Some more recent recruits to the vintage redux game suggest that it’s never too early to look to the past. For instance, in his Edition 24 collection for Yves Saint Laurent, introduced in 2007 and billed as a seasonless range of wardrobe staples for traveling, Stefano Pilati revisited some of his first collections for the house, which he has helmed since 2004, and even re-created a silk T-shirt he had designed when he worked there under Tom Ford. (There are also interpretations of classic pieces by Saint Laurent himself, such as tuxedos and safari jackets.)
New this season is the Marni Summer Edition 2009 range, an amalgam of Consuela Castiglioni’s design signatures, including voluminous cuts and color blocks. “I am fascinated by the concept of clothes with a story, a memory, which makes them timeless and not necessarily pinned down to a specific style period or a single source of inspiration,” she says.
In accessories re-editions, Chanel re-created a classic Chanel bag from 1955 in 2005, and choices these days include Chanel’s Vintage bag, based on one Karl Lagerfeld did in the Nineties, and Nina Ricci’s oversize square sunglasses, which reinvent a style famously worn by Jackie Onassis to a tennis tournament in 1978.
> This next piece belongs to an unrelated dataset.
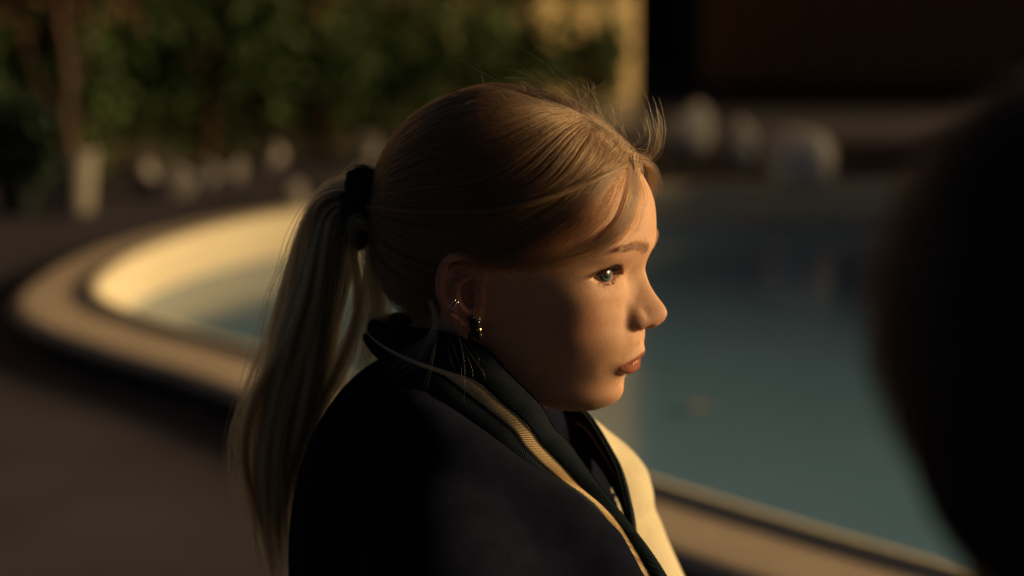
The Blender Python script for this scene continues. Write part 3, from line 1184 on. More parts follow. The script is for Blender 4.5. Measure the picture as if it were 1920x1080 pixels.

Perhaps because fashion spins ever faster, designers often cite freedom as an aspect of re-editions they cherish, liberating them from the hamster wheel of constant change. “I’m a big believer in comfort not being the fit of a garment, but the familiarity,” says Marc Jacobs, whose one-shot Stephen Sprouse collection for Louis Vuitton this season, while consisting of all new designs, still speaks to the power of past styles. “Stephen did create some things that were very iconic. It reminds me of a moment in New York that, you know, I haven’t seen one like since.”
Ghesquière stresses that the pursuit of newness drives designers forward—and just might put them in the history books. “It’s a challenge for invention and creativity,” he says, “but everyone has the hope that a few of those things will last forever.”